# THE TASK
Print the data that follows exactly.
------ DATA SUPPLIED
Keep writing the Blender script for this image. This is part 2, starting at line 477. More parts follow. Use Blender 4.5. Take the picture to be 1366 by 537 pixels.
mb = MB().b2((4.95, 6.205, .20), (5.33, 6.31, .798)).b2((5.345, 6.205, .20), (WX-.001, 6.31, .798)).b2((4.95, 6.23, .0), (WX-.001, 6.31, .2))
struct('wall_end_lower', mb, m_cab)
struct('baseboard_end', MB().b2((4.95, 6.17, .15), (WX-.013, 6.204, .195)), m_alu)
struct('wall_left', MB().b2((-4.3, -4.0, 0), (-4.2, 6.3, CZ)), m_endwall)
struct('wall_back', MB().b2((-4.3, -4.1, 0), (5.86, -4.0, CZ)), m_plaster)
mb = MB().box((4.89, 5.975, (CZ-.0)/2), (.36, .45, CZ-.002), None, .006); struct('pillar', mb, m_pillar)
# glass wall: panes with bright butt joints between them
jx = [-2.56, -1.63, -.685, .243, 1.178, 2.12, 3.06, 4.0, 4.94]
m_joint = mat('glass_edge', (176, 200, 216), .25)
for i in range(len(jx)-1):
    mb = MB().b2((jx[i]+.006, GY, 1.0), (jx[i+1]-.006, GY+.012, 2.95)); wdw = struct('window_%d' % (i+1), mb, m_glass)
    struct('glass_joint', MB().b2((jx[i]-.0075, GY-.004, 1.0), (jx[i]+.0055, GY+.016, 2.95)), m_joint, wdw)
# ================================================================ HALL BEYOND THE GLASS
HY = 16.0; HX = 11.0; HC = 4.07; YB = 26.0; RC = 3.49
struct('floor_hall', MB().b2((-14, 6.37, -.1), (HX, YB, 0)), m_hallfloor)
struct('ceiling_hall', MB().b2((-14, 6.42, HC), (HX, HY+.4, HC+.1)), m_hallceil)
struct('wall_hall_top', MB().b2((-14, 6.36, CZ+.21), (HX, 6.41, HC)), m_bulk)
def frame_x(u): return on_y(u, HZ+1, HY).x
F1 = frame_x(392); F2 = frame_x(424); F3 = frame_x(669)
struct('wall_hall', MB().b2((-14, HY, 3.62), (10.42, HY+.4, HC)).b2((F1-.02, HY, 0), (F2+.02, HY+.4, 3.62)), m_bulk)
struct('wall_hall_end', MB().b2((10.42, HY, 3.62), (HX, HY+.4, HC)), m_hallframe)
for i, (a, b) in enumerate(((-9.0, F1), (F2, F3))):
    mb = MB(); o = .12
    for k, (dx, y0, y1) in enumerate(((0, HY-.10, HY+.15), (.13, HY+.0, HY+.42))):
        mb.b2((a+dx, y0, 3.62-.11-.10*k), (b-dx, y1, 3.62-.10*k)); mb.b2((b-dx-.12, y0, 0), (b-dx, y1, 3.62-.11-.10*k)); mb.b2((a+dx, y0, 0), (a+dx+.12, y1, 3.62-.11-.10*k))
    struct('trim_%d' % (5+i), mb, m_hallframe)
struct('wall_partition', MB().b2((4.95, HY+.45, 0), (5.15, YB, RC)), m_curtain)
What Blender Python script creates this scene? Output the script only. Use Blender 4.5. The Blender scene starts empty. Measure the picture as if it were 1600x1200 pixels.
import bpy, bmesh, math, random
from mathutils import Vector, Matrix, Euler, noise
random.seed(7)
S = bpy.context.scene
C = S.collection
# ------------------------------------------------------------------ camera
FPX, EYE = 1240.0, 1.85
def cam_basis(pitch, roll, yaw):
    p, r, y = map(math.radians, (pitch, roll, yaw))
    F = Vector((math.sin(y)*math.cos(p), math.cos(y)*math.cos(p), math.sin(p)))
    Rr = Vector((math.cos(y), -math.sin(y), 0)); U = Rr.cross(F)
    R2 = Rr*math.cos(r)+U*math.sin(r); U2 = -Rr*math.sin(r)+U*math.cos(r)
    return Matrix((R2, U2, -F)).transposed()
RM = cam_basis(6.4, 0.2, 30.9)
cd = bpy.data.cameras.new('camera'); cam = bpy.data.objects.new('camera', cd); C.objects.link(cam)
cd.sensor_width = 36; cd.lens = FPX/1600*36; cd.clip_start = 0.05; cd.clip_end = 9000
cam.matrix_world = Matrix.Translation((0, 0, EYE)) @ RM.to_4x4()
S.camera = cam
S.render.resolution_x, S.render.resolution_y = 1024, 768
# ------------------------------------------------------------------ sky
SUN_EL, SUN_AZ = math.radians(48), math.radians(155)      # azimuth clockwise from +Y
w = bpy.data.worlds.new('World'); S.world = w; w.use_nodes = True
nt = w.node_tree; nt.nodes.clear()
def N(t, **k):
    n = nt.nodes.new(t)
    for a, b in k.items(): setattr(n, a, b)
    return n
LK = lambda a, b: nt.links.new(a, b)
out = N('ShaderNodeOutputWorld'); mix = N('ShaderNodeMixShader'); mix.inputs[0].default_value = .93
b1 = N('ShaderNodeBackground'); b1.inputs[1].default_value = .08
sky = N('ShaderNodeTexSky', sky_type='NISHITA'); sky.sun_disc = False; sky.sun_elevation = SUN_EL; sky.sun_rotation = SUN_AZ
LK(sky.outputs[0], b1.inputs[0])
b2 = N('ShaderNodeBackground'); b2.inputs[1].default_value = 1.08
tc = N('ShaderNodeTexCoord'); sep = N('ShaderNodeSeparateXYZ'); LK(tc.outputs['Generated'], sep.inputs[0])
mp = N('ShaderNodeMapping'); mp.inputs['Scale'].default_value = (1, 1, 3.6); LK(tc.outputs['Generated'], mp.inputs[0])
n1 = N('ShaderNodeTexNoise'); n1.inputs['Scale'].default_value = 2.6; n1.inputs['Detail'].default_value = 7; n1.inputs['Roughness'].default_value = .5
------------
# COMPLETED TASK
Keep writing the Blender script for this image. This is part 2, starting at line 477. More parts follow. Use Blender 4.5. Take the picture to be 1366 by 537 pixels.
mb = MB().b2((4.95, 6.205, .20), (5.33, 6.31, .798)).b2((5.345, 6.205, .20), (WX-.001, 6.31, .798)).b2((4.95, 6.23, .0), (WX-.001, 6.31, .2))
struct('wall_end_lower', mb, m_cab)
struct('baseboard_end', MB().b2((4.95, 6.17, .15), (WX-.013, 6.204, .195)), m_alu)
struct('wall_left', MB().b2((-4.3, -4.0, 0), (-4.2, 6.3, CZ)), m_endwall)
struct('wall_back', MB().b2((-4.3, -4.1, 0), (5.86, -4.0, CZ)), m_plaster)
mb = MB().box((4.89, 5.975, (CZ-.0)/2), (.36, .45, CZ-.002), None, .006); struct('pillar', mb, m_pillar)
# glass wall: panes with bright butt joints between them
jx = [-2.56, -1.63, -.685, .243, 1.178, 2.12, 3.06, 4.0, 4.94]
m_joint = mat('glass_edge', (176, 200, 216), .25)
for i in range(len(jx)-1):
    mb = MB().b2((jx[i]+.006, GY, 1.0), (jx[i+1]-.006, GY+.012, 2.95)); wdw = struct('window_%d' % (i+1), mb, m_glass)
    struct('glass_joint', MB().b2((jx[i]-.0075, GY-.004, 1.0), (jx[i]+.0055, GY+.016, 2.95)), m_joint, wdw)
# ================================================================ HALL BEYOND THE GLASS
HY = 16.0; HX = 11.0; HC = 4.07; YB = 26.0; RC = 3.49
struct('floor_hall', MB().b2((-14, 6.37, -.1), (HX, YB, 0)), m_hallfloor)
struct('ceiling_hall', MB().b2((-14, 6.42, HC), (HX, HY+.4, HC+.1)), m_hallceil)
struct('wall_hall_top', MB().b2((-14, 6.36, CZ+.21), (HX, 6.41, HC)), m_bulk)
def frame_x(u): return on_y(u, HZ+1, HY).x
F1 = frame_x(392); F2 = frame_x(424); F3 = frame_x(669)
struct('wall_hall', MB().b2((-14, HY, 3.62), (10.42, HY+.4, HC)).b2((F1-.02, HY, 0), (F2+.02, HY+.4, 3.62)), m_bulk)
struct('wall_hall_end', MB().b2((10.42, HY, 3.62), (HX, HY+.4, HC)), m_hallframe)
for i, (a, b) in enumerate(((-9.0, F1), (F2, F3))):
    mb = MB(); o = .12
    for k, (dx, y0, y1) in enumerate(((0, HY-.10, HY+.15), (.13, HY+.0, HY+.42))):
        mb.b2((a+dx, y0, 3.62-.11-.10*k), (b-dx, y1, 3.62-.10*k)); mb.b2((b-dx-.12, y0, 0), (b-dx, y1, 3.62-.11-.10*k)); mb.b2((a+dx, y0, 0), (a+dx+.12, y1, 3.62-.11-.10*k))
    struct('trim_%d' % (5+i), mb, m_hallframe)
struct('wall_partition', MB().b2((4.95, HY+.45, 0), (5.15, YB, RC)), m_curtain)
What Blender Python script creates this scene? Output the script only. Use Blender 4.5. The Blender scene starts empty. Measure the picture as if it were 1600x1200 pixels.
import bpy, bmesh, math, random
from mathutils import Vector, Matrix, Euler, noise
random.seed(7)
S = bpy.context.scene
C = S.collection
# ------------------------------------------------------------------ camera
FPX, EYE = 1240.0, 1.85
def cam_basis(pitch, roll, yaw):
    p, r, y = map(math.radians, (pitch, roll, yaw))
    F = Vector((math.sin(y)*math.cos(p), math.cos(y)*math.cos(p), math.sin(p)))
    Rr = Vector((math.cos(y), -math.sin(y), 0)); U = Rr.cross(F)
    R2 = Rr*math.cos(r)+U*math.sin(r); U2 = -Rr*math.sin(r)+U*math.cos(r)
    return Matrix((R2, U2, -F)).transposed()
RM = cam_basis(6.4, 0.2, 30.9)
cd = bpy.data.cameras.new('camera'); cam = bpy.data.objects.new('camera', cd); C.objects.link(cam)
cd.sensor_width = 36; cd.lens = FPX/1600*36; cd.clip_start = 0.05; cd.clip_end = 9000
cam.matrix_world = Matrix.Translation((0, 0, EYE)) @ RM.to_4x4()
S.camera = cam
S.render.resolution_x, S.render.resolution_y = 1024, 768
# ------------------------------------------------------------------ sky
SUN_EL, SUN_AZ = math.radians(48), math.radians(155)      # azimuth clockwise from +Y
w = bpy.data.worlds.new('World'); S.world = w; w.use_nodes = True
nt = w.node_tree; nt.nodes.clear()
def N(t, **k):
    n = nt.nodes.new(t)
    for a, b in k.items(): setattr(n, a, b)
    return n
LK = lambda a, b: nt.links.new(a, b)
out = N('ShaderNodeOutputWorld'); mix = N('ShaderNodeMixShader'); mix.inputs[0].default_value = .93
b1 = N('ShaderNodeBackground'); b1.inputs[1].default_value = .08
sky = N('ShaderNodeTexSky', sky_type='NISHITA'); sky.sun_disc = False; sky.sun_elevation = SUN_EL; sky.sun_rotation = SUN_AZ
LK(sky.outputs[0], b1.inputs[0])
b2 = N('ShaderNodeBackground'); b2.inputs[1].default_value = 1.08
tc = N('ShaderNodeTexCoord'); sep = N('ShaderNodeSeparateXYZ'); LK(tc.outputs['Generated'], sep.inputs[0])
mp = N('ShaderNodeMapping'); mp.inputs['Scale'].default_value = (1, 1, 3.6); LK(tc.outputs['Generated'], mp.inputs[0])
n1 = N('ShaderNodeTexNoise'); n1.inputs['Scale'].default_value = 2.6; n1.inputs['Detail'].default_value = 7; n1.inputs['Roughness'].default_value = .5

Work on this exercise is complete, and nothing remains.